━━━ SOURCE MATERIAL ━━━
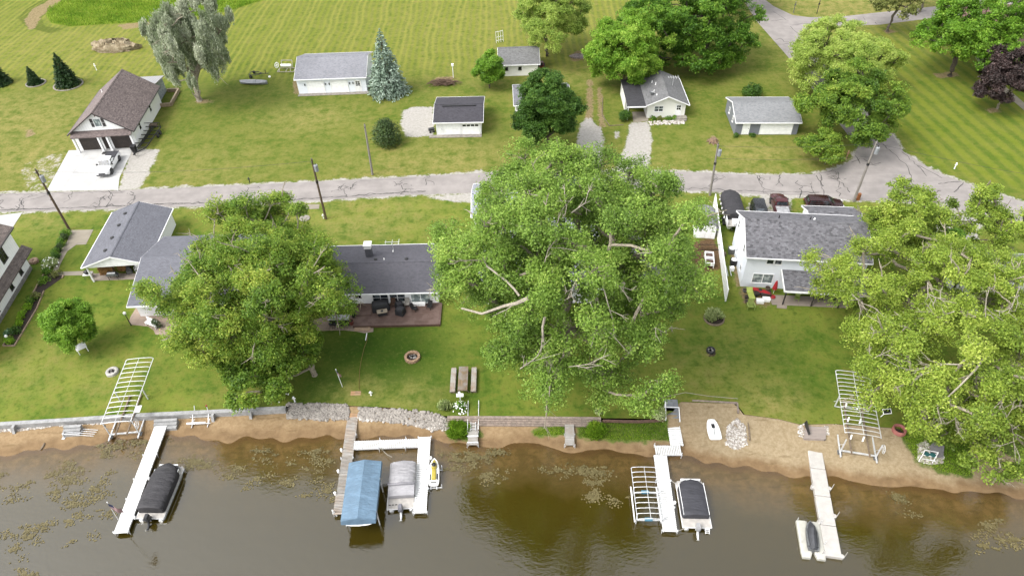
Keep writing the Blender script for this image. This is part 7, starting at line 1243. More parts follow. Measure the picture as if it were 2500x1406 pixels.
for x in (-.45, .45):
    for y in (-.45, .45): q = MB(); q.box(x-.04, x+.04, y-.04, y+.04, 0, .68); q.build('leg', WHITEP, o)
# flags (thirteen stripes and a canton, hanging on slanting staffs)
FR, FWH, FB = mat('flag_red', A(176, 60, 62), .1, 5, .8), mat('flag_white', A(226, 222, 222), .05, 5, .8), mat('flag_blue', A(52, 62, 104), .1, 5, .8)
def flag(label, base, top, zb, hpole, size, droop):
    g = W(*base, zb); lo, hi = .3, 9.
    for _ in range(40):
        k = (lo+hi)/2
        if P(g+[0, 0, k])[1] > top[1]: lo = k
        else: hi = k
    h = lo; s = P(g+[0, 0, h]); dx = (top[0]-s[0])/s[2]; o = thing('flag', label, 'flag', g, 0); q = MB(); q.tube([(0, 0, 0), (dx, 0, h)], .03, 6); q.lathe([(.05, 0), (.05, .06), (.01, .1)], (dx, 0, h), 8); q.build('pole', TRIM, o); q = MB(); nu, nv = 12, 13; L_, H_ = size; pts = []
    for j in range(nv+1):
        for i in range(nu+1): f, gq = i/nu, j/nv; hh = h-.1-H_*gq; pts.append((dx*hh/h+L_*f*math.cos(droop), .12*math.sin(f*7+gq)*f-.05, hh-L_*f*math.sin(droop)+.0))
    for j in range(nv):
        for i in range(nu): q.cur = 2 if (i < 5 and j < 7) else (0 if j % 2 == 0 else 1); q.add([pts[j*(nu+1)+i], pts[(j+1)*(nu+1)+i], pts[(j+1)*(nu+1)+i+1], pts[j*(nu+1)+i+1]], [(0, 1, 2, 3)])
    q.build('cloth', [FR, FWH, FB], o, fix=False); return o
flag('striped flag on a slanting white staff at the end of the slanting white dock', (309, 1300), (262, 1226), DZ, 3, (1.2, .8), .9); flag('striped flag on a short staff in the dark green lawn', (836, 944), (820, 902), 0, 2, (.7, .55), 1.1)
# deck of the ranch house
DK = planks('stained_deck', A(134, 108, 98), .14, 'y', .16, A(146, 122, 112)); dj = hJ; o = thing('timber_deck', 'reddish-brown timber deck along the ranch house front', 'deck', hJ.o.location, hJ.rz); q = MB(); q.box(6.3, 16.3, -3.6, -.06, .03, .28); q.build('deck_floor', DK, o); q = MB(); q.box(5.9, 8.2, -2.0, -.06, .285, .42); q.build('upper_step', DK, o); q = MB(); q.box(6.3, 16.3, -3.68, -3.604, -.02, .27); q.build('skirt', WOODB, o); q = MB(); q.box(6.5, 8.3, -4.2, -3.69, -.02, .14); q.build('front_step', mat('tan_step', A(214, 184, 152), .1, 3, .8), o)
COVB = mat('black_furniture_cover', A(46, 46, 52), .15, 3, .65)
def covered(label, x, y, sx, sy, h, rz=0.):
    p_ = hJ.world(x, y, .28); o = thing('covered_grill', label, 'covered grill', p_, hJ.rz+rz); q = MB(); q.loft([[(a*sx*k, b*sy*k, z) for a, b in ((-.5, -.5), (0, -.53), (.5, -.5), (.53, 0), (.5, .5), (0, .53), (-.5, .5), (-.53, 0))] for k, z in ((1.06, .05), (1.0, h*.5), (.94, h*.85), (.7, h), (.1, h*1.03))]); q.build('cover', COVB, o, True); q = MB()
    for a in (-.45, .45):
        for b in (-.4, .4): q.tube([(a*sx, b*sy, 0), (a*sx, b*sy, .12)], .05, 6)
    q.build('caster', BLACKP, o); return o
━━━
**SET EXERCISE**
Return the whole listing, word for word, and leave out every picture.

**SOLUTION FOR THIS TASK**
Keep writing the Blender script for this image. This is part 7, starting at line 1243. More parts follow. Measure the picture as if it were 2500x1406 pixels.
for x in (-.45, .45):
    for y in (-.45, .45): q = MB(); q.box(x-.04, x+.04, y-.04, y+.04, 0, .68); q.build('leg', WHITEP, o)
# flags (thirteen stripes and a canton, hanging on slanting staffs)
FR, FWH, FB = mat('flag_red', A(176, 60, 62), .1, 5, .8), mat('flag_white', A(226, 222, 222), .05, 5, .8), mat('flag_blue', A(52, 62, 104), .1, 5, .8)
def flag(label, base, top, zb, hpole, size, droop):
    g = W(*base, zb); lo, hi = .3, 9.
    for _ in range(40):
        k = (lo+hi)/2
        if P(g+[0, 0, k])[1] > top[1]: lo = k
        else: hi = k
    h = lo; s = P(g+[0, 0, h]); dx = (top[0]-s[0])/s[2]; o = thing('flag', label, 'flag', g, 0); q = MB(); q.tube([(0, 0, 0), (dx, 0, h)], .03, 6); q.lathe([(.05, 0), (.05, .06), (.01, .1)], (dx, 0, h), 8); q.build('pole', TRIM, o); q = MB(); nu, nv = 12, 13; L_, H_ = size; pts = []
    for j in range(nv+1):
        for i in range(nu+1): f, gq = i/nu, j/nv; hh = h-.1-H_*gq; pts.append((dx*hh/h+L_*f*math.cos(droop), .12*math.sin(f*7+gq)*f-.05, hh-L_*f*math.sin(droop)+.0))
    for j in range(nv):
        for i in range(nu): q.cur = 2 if (i < 5 and j < 7) else (0 if j % 2 == 0 else 1); q.add([pts[j*(nu+1)+i], pts[(j+1)*(nu+1)+i], pts[(j+1)*(nu+1)+i+1], pts[j*(nu+1)+i+1]], [(0, 1, 2, 3)])
    q.build('cloth', [FR, FWH, FB], o, fix=False); return o
flag('striped flag on a slanting white staff at the end of the slanting white dock', (309, 1300), (262, 1226), DZ, 3, (1.2, .8), .9); flag('striped flag on a short staff in the dark green lawn', (836, 944), (820, 902), 0, 2, (.7, .55), 1.1)
# deck of the ranch house
DK = planks('stained_deck', A(134, 108, 98), .14, 'y', .16, A(146, 122, 112)); dj = hJ; o = thing('timber_deck', 'reddish-brown timber deck along the ranch house front', 'deck', hJ.o.location, hJ.rz); q = MB(); q.box(6.3, 16.3, -3.6, -.06, .03, .28); q.build('deck_floor', DK, o); q = MB(); q.box(5.9, 8.2, -2.0, -.06, .285, .42); q.build('upper_step', DK, o); q = MB(); q.box(6.3, 16.3, -3.68, -3.604, -.02, .27); q.build('skirt', WOODB, o); q = MB(); q.box(6.5, 8.3, -4.2, -3.69, -.02, .14); q.build('front_step', mat('tan_step', A(214, 184, 152), .1, 3, .8), o)
COVB = mat('black_furniture_cover', A(46, 46, 52), .15, 3, .65)
def covered(label, x, y, sx, sy, h, rz=0.):
    p_ = hJ.world(x, y, .28); o = thing('covered_grill', label, 'covered grill', p_, hJ.rz+rz); q = MB(); q.loft([[(a*sx*k, b*sy*k, z) for a, b in ((-.5, -.5), (0, -.53), (.5, -.5), (.53, 0), (.5, .5), (0, .53), (-.5, .5), (-.53, 0))] for k, z in ((1.06, .05), (1.0, h*.5), (.94, h*.85), (.7, h), (.1, h*1.03))]); q.build('cover', COVB, o, True); q = MB()
    for a in (-.45, .45):
        for b in (-.4, .4): q.tube([(a*sx, b*sy, 0), (a*sx, b*sy, .12)], .05, 6)
    q.build('caster', BLACKP, o); return o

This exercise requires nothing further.